Fagan returns with a chapter on the way human communities have adapted and flourished in the ten or so millenia since the last glacial period. Sea level rises in the order of 90-120 metres were among the staggering environmental changes initially faced. The relatively stable climatic conditions of the Holocene have seen the development of agriculture and animal domestication and the appearance of civilisation, but even minor temperature and rainfall shifts within this context have had dramatic effects on human societies, especially through the incidence of famine. “We would be rash to assume that our own cities are impregnable to climatic forces that are beyond our control.”  (Readers of Brian Fagan’s absorbing earlier book on the medieval warm period The Great Warming will recall his reconstruction of the devastating effects of drought on many civilisations of the time and his expressed concern that future global warming, unprecedented for human society, will include drought that will severely affect crowded populations in vulnerable parts of today’s world.)

As Mark Maslin reminds us in a final chapter on the future, we are part of the ice age and depend on its legacy. The huge ice sheets of Greenland and Antarctica are witness to that. What happens if you put lots of greenhouse gases into the atmosphere of a planet with lots of ice sheets? That is the experiment which is now under way. What the study of the Ice Age tells us is that when climate changes it can do so suddenly and without warning. The book adds its voice to the many warning us that the experiment is dangerous and should be stopped.
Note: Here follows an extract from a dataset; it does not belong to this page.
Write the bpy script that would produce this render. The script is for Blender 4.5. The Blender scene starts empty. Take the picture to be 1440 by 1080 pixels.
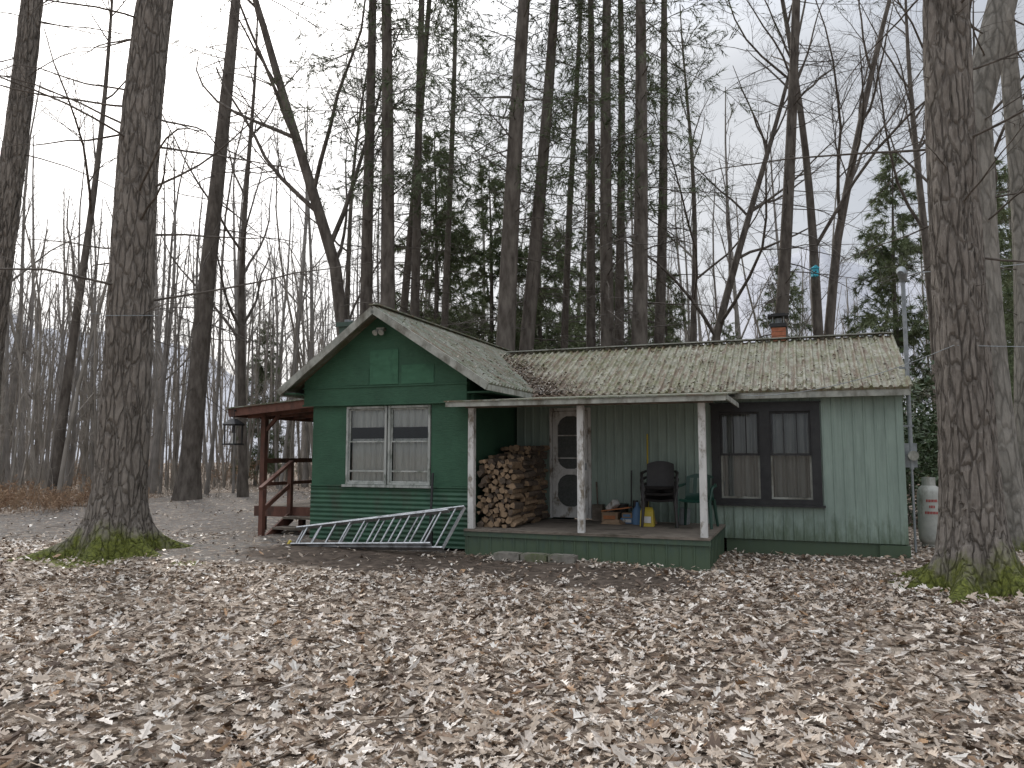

The study of past climates is important for our understanding of the present and the future we are storing up, as a number of books reviewed on Hot Topic make clear, including Broecker’s Fixing Climate, Ward’s Under a Green Sky, Turney’s Ice, Mud and Blood and Archer’s The Long Thaw. But in a book like this one by Fagan and his associates there’s also an intrinsic interest in the picture of the past that is being constructed as the jigsaw is assembled. I read it partly for the sheer pleasure of sensing the past, untroubled, albeit only briefly, by anxieties about the future.